Free threading job is a bit funky, occasionally tripping up on different tests. Let me rerun it.

(by the way, I realised that we don't need [skip cirrus] any more, since #22446 :) )

Ha! cargo cult programming on my side, thanks.

And now it is gone. I have the feeling that something is going on in this free-threaded job that we have yet to uncover.

I saw that failure in gh-22695, too, btw.

Free threading job is a bit funky, occasionally tripping up on different tests. Let me rerun it.

Not completely unexpected at the moment, I'll go through the previous 3 days of runs and assess the failures.

OK free-thread is coughing again but the rest is OK.

The C code isn't the prettiest with goto's etc., but I'm sure you already knew that

Yes I thought about removing gotos (which is only in the actual SLSQP code) but they are not just conditional jump instructions to unroll but they are also the reentry points to the code. So did not want to entangle things a bit more. That part needs a proper rewrite from scratch. As I mentioned above, the unicorn move would be to detach the LSQ part out and put Highs QP solver in.

If there are no other comments, I would like to click the button with this.

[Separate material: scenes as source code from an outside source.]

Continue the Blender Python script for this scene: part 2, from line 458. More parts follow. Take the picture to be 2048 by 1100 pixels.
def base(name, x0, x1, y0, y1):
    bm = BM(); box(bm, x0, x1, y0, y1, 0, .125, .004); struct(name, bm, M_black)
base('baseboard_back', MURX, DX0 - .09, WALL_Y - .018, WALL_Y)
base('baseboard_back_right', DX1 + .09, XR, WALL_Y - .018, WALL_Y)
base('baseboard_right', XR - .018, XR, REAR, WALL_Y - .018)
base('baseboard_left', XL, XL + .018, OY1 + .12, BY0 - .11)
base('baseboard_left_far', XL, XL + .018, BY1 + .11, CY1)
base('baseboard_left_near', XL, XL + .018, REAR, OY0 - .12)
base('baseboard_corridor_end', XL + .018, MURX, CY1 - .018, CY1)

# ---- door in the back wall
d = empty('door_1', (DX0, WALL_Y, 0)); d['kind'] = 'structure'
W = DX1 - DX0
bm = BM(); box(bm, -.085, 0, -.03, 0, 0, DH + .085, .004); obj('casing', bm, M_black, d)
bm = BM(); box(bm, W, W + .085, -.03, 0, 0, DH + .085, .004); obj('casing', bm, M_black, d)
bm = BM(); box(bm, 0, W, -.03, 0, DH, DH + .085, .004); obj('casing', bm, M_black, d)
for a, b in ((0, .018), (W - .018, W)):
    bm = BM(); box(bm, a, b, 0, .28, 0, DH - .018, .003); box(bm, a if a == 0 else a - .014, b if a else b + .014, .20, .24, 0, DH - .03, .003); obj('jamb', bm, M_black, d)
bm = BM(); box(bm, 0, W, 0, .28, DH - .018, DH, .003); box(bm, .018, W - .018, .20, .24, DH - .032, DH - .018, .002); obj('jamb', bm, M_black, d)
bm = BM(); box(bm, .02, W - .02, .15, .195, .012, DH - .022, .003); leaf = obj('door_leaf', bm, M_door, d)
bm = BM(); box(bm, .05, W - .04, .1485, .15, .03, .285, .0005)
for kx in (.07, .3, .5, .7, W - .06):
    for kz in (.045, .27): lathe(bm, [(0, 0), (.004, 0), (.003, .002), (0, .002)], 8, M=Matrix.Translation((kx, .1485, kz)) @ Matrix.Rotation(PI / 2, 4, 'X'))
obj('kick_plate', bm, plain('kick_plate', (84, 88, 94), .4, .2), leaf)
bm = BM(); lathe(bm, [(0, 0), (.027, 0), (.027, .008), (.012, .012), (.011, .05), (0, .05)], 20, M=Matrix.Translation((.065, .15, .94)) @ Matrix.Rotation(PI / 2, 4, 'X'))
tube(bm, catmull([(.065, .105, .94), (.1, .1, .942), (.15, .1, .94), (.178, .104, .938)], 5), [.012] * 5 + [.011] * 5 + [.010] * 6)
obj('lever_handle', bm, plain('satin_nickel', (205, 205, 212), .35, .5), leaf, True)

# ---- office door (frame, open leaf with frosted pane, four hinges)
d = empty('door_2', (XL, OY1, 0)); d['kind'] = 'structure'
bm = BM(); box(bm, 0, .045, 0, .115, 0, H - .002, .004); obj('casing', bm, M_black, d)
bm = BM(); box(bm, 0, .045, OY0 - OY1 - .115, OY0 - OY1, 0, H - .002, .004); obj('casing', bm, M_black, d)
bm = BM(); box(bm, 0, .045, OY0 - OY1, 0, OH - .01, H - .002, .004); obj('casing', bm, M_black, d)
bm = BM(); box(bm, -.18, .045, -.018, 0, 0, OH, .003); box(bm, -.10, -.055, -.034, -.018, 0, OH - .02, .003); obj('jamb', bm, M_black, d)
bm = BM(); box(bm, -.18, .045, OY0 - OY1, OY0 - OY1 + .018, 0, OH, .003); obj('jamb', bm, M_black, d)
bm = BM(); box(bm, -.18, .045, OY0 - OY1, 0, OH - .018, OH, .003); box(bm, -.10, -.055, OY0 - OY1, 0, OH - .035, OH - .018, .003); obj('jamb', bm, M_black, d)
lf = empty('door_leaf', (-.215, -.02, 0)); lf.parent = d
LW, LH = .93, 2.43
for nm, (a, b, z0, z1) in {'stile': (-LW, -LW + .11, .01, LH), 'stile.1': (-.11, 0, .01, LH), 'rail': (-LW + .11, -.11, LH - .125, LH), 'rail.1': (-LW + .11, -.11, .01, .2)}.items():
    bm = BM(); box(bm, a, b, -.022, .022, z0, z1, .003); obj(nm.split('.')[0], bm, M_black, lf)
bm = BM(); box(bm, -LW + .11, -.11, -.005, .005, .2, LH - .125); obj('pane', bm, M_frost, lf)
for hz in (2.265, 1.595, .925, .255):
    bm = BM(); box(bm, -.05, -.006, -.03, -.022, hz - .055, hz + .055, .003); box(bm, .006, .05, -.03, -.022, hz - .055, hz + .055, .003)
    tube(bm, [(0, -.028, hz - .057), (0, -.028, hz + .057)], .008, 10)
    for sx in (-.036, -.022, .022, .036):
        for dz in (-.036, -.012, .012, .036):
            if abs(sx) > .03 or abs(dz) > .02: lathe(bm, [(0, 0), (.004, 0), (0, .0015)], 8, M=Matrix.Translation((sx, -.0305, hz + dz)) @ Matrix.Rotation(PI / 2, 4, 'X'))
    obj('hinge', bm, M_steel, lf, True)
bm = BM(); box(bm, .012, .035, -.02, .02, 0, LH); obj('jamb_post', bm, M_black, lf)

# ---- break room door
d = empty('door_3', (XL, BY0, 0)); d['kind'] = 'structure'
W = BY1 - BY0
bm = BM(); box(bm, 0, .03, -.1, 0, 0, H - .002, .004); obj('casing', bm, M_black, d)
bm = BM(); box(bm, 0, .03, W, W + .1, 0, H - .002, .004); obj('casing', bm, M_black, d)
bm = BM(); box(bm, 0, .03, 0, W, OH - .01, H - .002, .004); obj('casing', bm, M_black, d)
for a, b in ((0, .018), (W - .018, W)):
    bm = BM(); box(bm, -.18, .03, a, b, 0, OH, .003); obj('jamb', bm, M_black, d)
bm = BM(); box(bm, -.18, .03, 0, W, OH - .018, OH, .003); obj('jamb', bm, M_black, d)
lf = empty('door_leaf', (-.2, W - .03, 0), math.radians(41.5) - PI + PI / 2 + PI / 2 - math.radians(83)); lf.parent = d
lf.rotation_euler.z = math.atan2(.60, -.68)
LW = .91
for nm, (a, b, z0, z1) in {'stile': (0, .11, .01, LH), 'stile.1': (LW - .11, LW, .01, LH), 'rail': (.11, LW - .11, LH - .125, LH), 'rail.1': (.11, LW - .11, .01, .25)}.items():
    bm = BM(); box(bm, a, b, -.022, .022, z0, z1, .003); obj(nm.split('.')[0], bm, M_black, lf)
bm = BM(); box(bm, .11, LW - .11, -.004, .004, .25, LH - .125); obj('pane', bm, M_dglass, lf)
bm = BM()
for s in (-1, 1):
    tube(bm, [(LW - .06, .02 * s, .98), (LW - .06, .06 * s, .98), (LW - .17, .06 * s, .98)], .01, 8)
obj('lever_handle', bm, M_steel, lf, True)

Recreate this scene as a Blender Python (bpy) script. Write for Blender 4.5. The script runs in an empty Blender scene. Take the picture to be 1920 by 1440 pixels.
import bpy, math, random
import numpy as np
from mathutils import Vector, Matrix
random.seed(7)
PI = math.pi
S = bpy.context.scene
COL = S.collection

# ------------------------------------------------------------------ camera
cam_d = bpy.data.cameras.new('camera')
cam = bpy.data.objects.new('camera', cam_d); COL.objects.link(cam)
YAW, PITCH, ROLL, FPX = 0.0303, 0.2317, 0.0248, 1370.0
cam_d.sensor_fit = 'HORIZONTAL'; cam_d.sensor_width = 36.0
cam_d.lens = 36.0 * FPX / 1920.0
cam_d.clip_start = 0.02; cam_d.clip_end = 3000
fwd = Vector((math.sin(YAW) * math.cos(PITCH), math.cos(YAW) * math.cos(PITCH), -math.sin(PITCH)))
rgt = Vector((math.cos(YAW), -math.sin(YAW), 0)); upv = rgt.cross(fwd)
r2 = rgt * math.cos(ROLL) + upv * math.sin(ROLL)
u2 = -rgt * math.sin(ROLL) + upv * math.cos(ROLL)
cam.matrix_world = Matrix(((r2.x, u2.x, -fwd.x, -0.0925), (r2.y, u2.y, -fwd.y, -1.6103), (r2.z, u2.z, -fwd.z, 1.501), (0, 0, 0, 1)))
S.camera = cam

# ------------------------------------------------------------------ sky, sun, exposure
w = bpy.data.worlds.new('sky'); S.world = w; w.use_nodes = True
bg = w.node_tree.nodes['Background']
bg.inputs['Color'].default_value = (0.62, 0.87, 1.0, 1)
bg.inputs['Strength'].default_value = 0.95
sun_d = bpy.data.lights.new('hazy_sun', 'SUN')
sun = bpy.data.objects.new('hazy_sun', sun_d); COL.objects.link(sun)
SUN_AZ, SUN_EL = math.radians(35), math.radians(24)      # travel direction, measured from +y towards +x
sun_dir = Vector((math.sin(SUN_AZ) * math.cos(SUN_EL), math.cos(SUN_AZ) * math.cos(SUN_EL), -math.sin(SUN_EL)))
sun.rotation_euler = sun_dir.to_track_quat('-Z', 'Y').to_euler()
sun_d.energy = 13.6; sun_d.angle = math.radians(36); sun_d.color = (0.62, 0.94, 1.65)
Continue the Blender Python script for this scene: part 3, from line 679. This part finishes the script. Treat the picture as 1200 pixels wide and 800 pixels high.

Thank you all for the reviews and benchmarks, much appreciated.

Well done @ilayn

Awesome work Ilhan!

Question about the list of issues with (unchecked) check boxes: is the idea that those weren't actually closed by this PR yet, but are now more tractable to work on?

They are more of algorithm issues and not F77 problems. I wanted to do something about them but did not attempt as I don't have a full grasp of what other functions are doing in scipy.optimize, but dropped some comments. I think judging by the silence we can close them but I wasn't sure.